In a Dec. 21 article in Granma, Castro warned that "a great catastrophe threatens our species"—global warming—and chastised Barack Obama for not forcing through a binding agreement at Copenhagen, imposing a reduction of at least 45% of carbon emissions by the year 2020, and of no less than 80% or 90% by 2050.

That view is consistent with Castro's parroting of the Club of Rome's Malthusian lie that elevating Chinese living standards to modern industrial levels should not be permitted, as it would threaten the world's resources.
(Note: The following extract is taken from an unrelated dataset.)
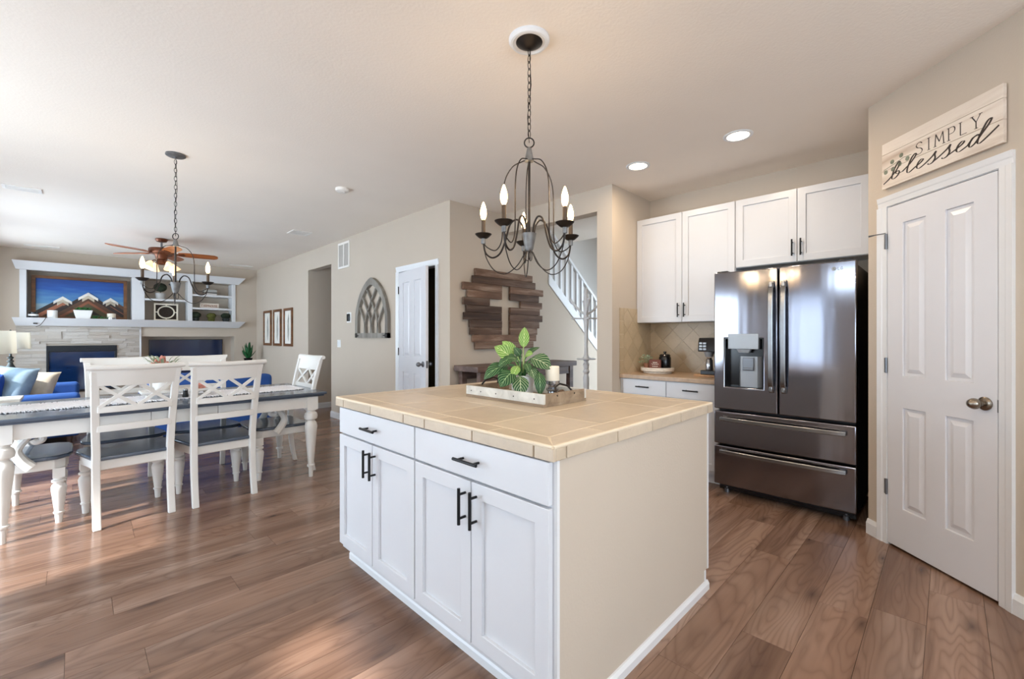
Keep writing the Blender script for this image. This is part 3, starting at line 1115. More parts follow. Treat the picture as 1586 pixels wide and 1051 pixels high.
for yy, sgn in ((CY0, 1), (CY1, -1)):
    for k in range(len(xe) - 1):
        y0_, y1_ = sorted((yy, yy + sgn * 0.014))
        b.box(xe[k] + (g if k else 0.0145), xe[k + 1] - (g if k < len(xe) - 2 else 0.0145), y0_, y1_, 0.0, 0.040)
b.build('edge_tiles', M['tile'], ct, bevel=0.0025, smooth=False)
b = MB()
loop = [(CX0 + 0.006, CY0 + 0.006), (CX1 - 0.006, CY0 + 0.006), (CX1 - 0.006, CY1 - 0.006), (CX0 + 0.006, CY1 - 0.006)]
for k in range(4):
    p, q = loop[k], loop[(k + 1) % 4]
    b.tube([(p[0], p[1], 0.0435), (q[0], q[1], 0.0435)], 0.0068, 10)
b.build('bullnose_edge', M['grout'], ct)

# upper cabinets on the fridge wall: front plane X=4.137
def wall_unit(Yl, wd, z0, z1, label, dx):
    u = thing('wall_cabinet', label, 'cabinet', (4.157, Yl, 0), R(-90), 'white wall cabinets')
    MB().box(0, wd, 0, 0.277, z0, z1).build('cabinet_body', M['cab'], u, smooth=False)
    for k, (a, c, hx) in enumerate(((0.004, wd / 2 - 0.002, wd / 2 - 0.030), (wd / 2 + 0.002, wd - 0.004, wd / 2 + 0.030))):
        d = shaker('cabinet_door', u, a, c, z0 + 0.003, z1 - 0.003, -0.021, 0.02)
        pull(d, hx, z0 + dx, -0.021, 0.135, True)
    return u


wall_unit(2.300, 0.962, 1.406, 2.47, 'tall white wall cabinet with two doors over the coffee counter', 0.115)
wall_unit(1.336, 0.935, 1.872, 2.47, 'short white wall cabinet with two doors above the fridge', 0.115)

# base unit with two drawers left of the fridge
bu = thing('base_cabinet', 'white base cabinet with two drawers beside the fridge', 'cabinet', (3.828, 2.30, 0), R(-90))
MB().box(0.0, 0.945, 0.0, 0.60, 0.095, 0.858).box(0.0, 0.945, 0.07, 0.60, 0.0, 0.095).build('cabinet_body', M['cab'], bu, smooth=False)
for a, c in ((0.035, 0.475), (0.481, 0.94)):
    d = MB().box(a, c, -0.02, -0.001, 0.715, 0.852).build('drawer_front', M['cab'], bu, bevel=0.0025, smooth=False)
    pull(d, (a + c) / 2, 0.79, -0.02, 0.135, False)
    shaker('cabinet_door', bu, a, c, 0.125, 0.708, -0.02, 0.019)
MB().box(3.80, 4.43, 1.352, 2.30, 0.86, 0.90).build('back_countertop', M['counter'], bevel=0.004)
tag(bpy.data.objects['back_countertop'], 'tan countertop under the wall cabinets beside the fridge', 'countertop')


def tile_field(b, W_, Hh, size, y0, y1, diag=True, gap=0.0016):
    """clip a (diagonal) tile grid to the rectangle 0..W, 0..H"""
    def clip(poly, ax, val, keep):
        out = []
        for i in range(len(poly)):
            p, q = poly[i], poly[(i + 1) % len(poly)]
            ip, iq = (p[ax] - val) * keep >= 0, (q[ax] - val) * keep >= 0
            if ip:
                out.append(p)
            if ip != iq:
                t = (val - p[ax]) / (q[ax] - p[ax])
                out.append((p[0] + (q[0] - p[0]) * t, p[1] + (q[1] - p[1]) * t))
        return out
    n = int((W_ + Hh) / size) + 3
    for i in range(-n, n):
        for j in range(-n, n):
            q = [(i * size + gap, j * size + gap), ((i + 1) * size - gap, j * size + gap), ((i + 1) * size - gap, (j + 1) * size - gap), (i * size + gap, (j + 1) * size - gap)]
            if diag:
                q = [((p[0] - p[1]) * S45 + W_ * 0.5, (p[0] + p[1]) * S45) for p in q]
            for ax, val, keep in ((0, 0, 1), (0, W_, -1), (1, 0, 1), (1, Hh, -1)):
                if len(q) >= 3:
                    q = clip(q, ax, val, keep)
            if len(q) >= 3:
                ar = abs(sum(q[k][0] * q[(k + 1) % len(q)][1] - q[(k + 1) % len(q)][0] * q[k][1] for k in range(len(q)))) / 2
                if ar > 2e-5:
                    b.prism(q, 'y', y0, y1)


bs = thing('tile_backsplash', 'tan diagonal tile backsplash behind the coffee counter', 'backsplash', (4.432, 2.30, 0.90), R(-90))
b = MB()
tile_field(b, 0.95, 0.504, 0.152, -0.009, -0.003)
b.build('wall_tiles', M['splash'], bs, smooth=False)
MB().box(0, 0.95, -0.005, 0.001, 0, 0.504).build('grout_bed', M['grout'], bs, smooth=False)
bt = thing('side_backsplash', 'tan tile backsplash with square border on the side wall', 'backsplash', (3.80, 2.300, 0.90), 0)
b = MB()
for k in range(5):
    b.box(0.0, 0.072, -0.009, -0.003, k * 0.13 + 0.0015, (k + 1) * 0.13 - 0.0015)
bb2 = MB()
tile_field(bb2, 0.555, 0.65, 0.152, -0.009, -0.003)
bb2.build('wall_tiles', M['splash'], bt, smooth=False, loc=(0.075, 0, 0))
b.build('border_tiles', M['splash'], bt, smooth=False)
MB().box(0, 0.632, -0.005, 0.0, 0, 0.65).build('grout_bed', M['grout'], bt, smooth=False)

# fridge
fr = thing('refrigerator', 'black stainless french-door refrigerator with two bottom drawers', 'fridge', (3.666, 0.8885, 0), R(-90))
MB().box(-0.445, 0.445, 0.085, 0.74, 0.045, 1.765).build('fridge_body', M['darkbody'], fr, bevel=0.004, smooth=False)
dl = MB()
dl.grid((-0.457, -0.004), (0.688, 1.778), 0.0, 0.075, [(-0.377, -0.100, 0.866, 1.252)])
dl = dl.build('fridge_door', M['steel'], fr, bevel=0.008, seg=3)
disp = MB()
disp.grid((-0.377, -0.100), (0.866, 1.252), 0.004, 0.070, [(-0.372, -0.105, 0.871, 1.247)])
disp.box(-0.377, -0.100, 0.068, 0.0745, 0.866, 1.252)
disp.build('dispenser_recess', M['plastic'], dl, smooth=False)
MB().box(-0.350, -0.131, -0.003, 0.045, 1.168, 1.286).build('control_panel', M['silver'], dl, bevel=0.003)
MB().frustum((-0.275, -0.205, 0.012, 0.05), 1.138, (-0.292, -0.188, 0.006, 0.05), 1.168).build('water_chute', M['silver'], dl, bevel=0.003)
b = MB()
b.prism([(-0.285, 0.064), (-0.285, 0.068), (-0.125, 0.068), (-0.125, 0.064), (-0.15, 0.040), (-0.27, 0.040)], 'z', 0.872, 1.11)
b.build('dispenser_back', M['silver'], dl, smooth=False)
MB().box(-0.250, -0.172, 0.022, 0.038, 1.00, 1.10).box(-0.246, -0.176, 0.018, 0.024, 1.005, 1.022).build('paddle', M['hinge'], dl, bevel=0.003)
dr_ = MB().box(0.004, 0.457, 0.0, 0.075, 0.688, 1.778).build('fridge_door', M['steel'], fr, bevel=0.008, seg=3)
b = MB()
b.lathe([(0.001, 0), (0.0135, 0), (0.0135, 0.0012), (0.001, 0.0012)], (0.335, 0.0, 1.728), 20, Matrix.Rotation(R(90), 3, 'X'))
block(b, 'LG', 0.355, 1.7185, 0.019, 0.85, (0.0016, 0.0016), -0.0012, 0.0, serif=False)
b.build('logo', M['silver'], dr_, smooth=False)
b = MB().box(0.3345, 0.3362, -0.0016, -0.0010, 1.722, 1.736)
b.box(0.3345, 0.342, -0.0016, -0.0010, 1.7212, 1.7228)
b.build('logo_mark', M['darkbody'], dr_, smooth=False)


def fridge_handle(par, x):
    b = MB()
    zc, hh = 1.262, 0.415
    pts = []
    for i in range(15):
        t = -1 + 2 * i / 14
        off = 0.058 - 0.016 * t ** 4 - (0.030 if abs(t) == 1 else 0)
        pts.append((x, -off, zc + hh * t))
    bm_ = b
    prev = None
    for (px_, py_, pz_) in pts:
        q = [bm_.bm.verts.new((px_ - 0.017, py_, pz_)), bm_.bm.verts.new((px_ + 0.017, py_, pz_)), bm_.bm.verts.new((px_ + 0.017, py_ + 0.018, pz_)), bm_.bm.verts.new((px_ - 0.017, py_ + 0.018, pz_))]
        if prev:
            for k in range(4):
                b.face([prev[k], prev[(k + 1) % 4], q[(k + 1) % 4], q[k]])
        else:
            b.face(q)
        prev = q
    b.face(prev[::-1])
    for t in (-0.93, 0.93):
        b.box(x - 0.012, x + 0.012, -0.045, 0.002, zc + hh * t - 0.02, zc + hh * t + 0.02)
    return b.build('door_handle', M['handle'], par, bevel=0.005)


fridge_handle(dl, -0.040)
fridge_handle(dr_, 0.040)
for z0, z1, zh in ((0.408, 0.668, 0.612), (0.082, 0.392, 0.352)):
    d = MB().box(-0.457, 0.457, 0.0, 0.075, z0, z1).build('fridge_drawer', M['steellow'], fr, bevel=0.008, seg=3)
    b = MB()
    prev = None
    for i in range(17):
        t = -1 + 2 * i / 16
        off = 0.056 - 0.022 * t ** 4
        x = 0.405 * t
        q = [b.bm.verts.new((x, -off, zh - 0.016)), b.bm.verts.new((x, -off + 0.016, zh - 0.016)), b.bm.verts.new((x, -off + 0.016, zh + 0.016)), b.bm.verts.new((x, -off, zh + 0.016))]
        if prev:
            for k in range(4):
                b.face([prev[k], prev[(k + 1) % 4], q[(k + 1) % 4], q[k]])
        else:
            b.face(q)
        prev = q
    b.face(prev[::-1])
    for t in (-0.38, 0.38):
        b.box(t - 0.018, t + 0.018, -0.036, 0.002, zh - 0.012, zh + 0.012)
    b.build('drawer_handle', M['handle'], d, bevel=0.005)
MB().box(-0.445, 0.445, 0.09, 0.12, 0.02, 0.075).build('kick_grille', M['plastic'], fr, smooth=False)
for x in (-0.39, 0.39):
    b = MB().lathe([(0.02, 0.0), (0.02, 0.03), (0.012, 0.035), (0.012, 0.06)], (x, 0.10, 0), 12)
    b.build('foot', M['hinge'], fr)
for x in (-0.40, 0.40):
    MB().box(x - 0.04, x + 0.04, 0.02, 0.20, 1.766, 1.79).build('hinge_cover', M['plastic'], fr, bevel=0.004)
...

Chávez postured that the failure to produce a binding agreement for restricting development was the work of the "imperial dictatorship" of the United States that has been imposed on the world. Morales added in his speech that the capitalist system caused global warming, and must be eliminated, if mankind is to survive. He repeated his call for an international climate court which would prosecute governments that commit "ecological crimes."

Brazil Moves Toward South America's First High-Speed Train

Dec. 22 (EIRNS)—Earlier this month, Brazil opened the bidding process for construction of its first "bullet train," which is to link Rio de Janeiro and Sao Paulo, its two largest cities, in the country's industrial heartland where 40 million people live—20% of Brazil's population. The train is to have a maximum velocity of 350 kph (217 mph) and be completed by 2015. Public hearings are scheduled in January, and final conditions for bidding are to be released in early February. Companies from Spain, Germany, Japan, China, and South Korea, among others, are interested in the project. Brazilian officials emphasize that the government will chose the construction company that offers the most favorable technology transfer conditions, as well as the lowest price.

Opponents of Argentine government plans to build a high-speed train between Buenos Aires and the industrial city of Rosario, fear that the Kirchner government might follow Brazil down these tracks.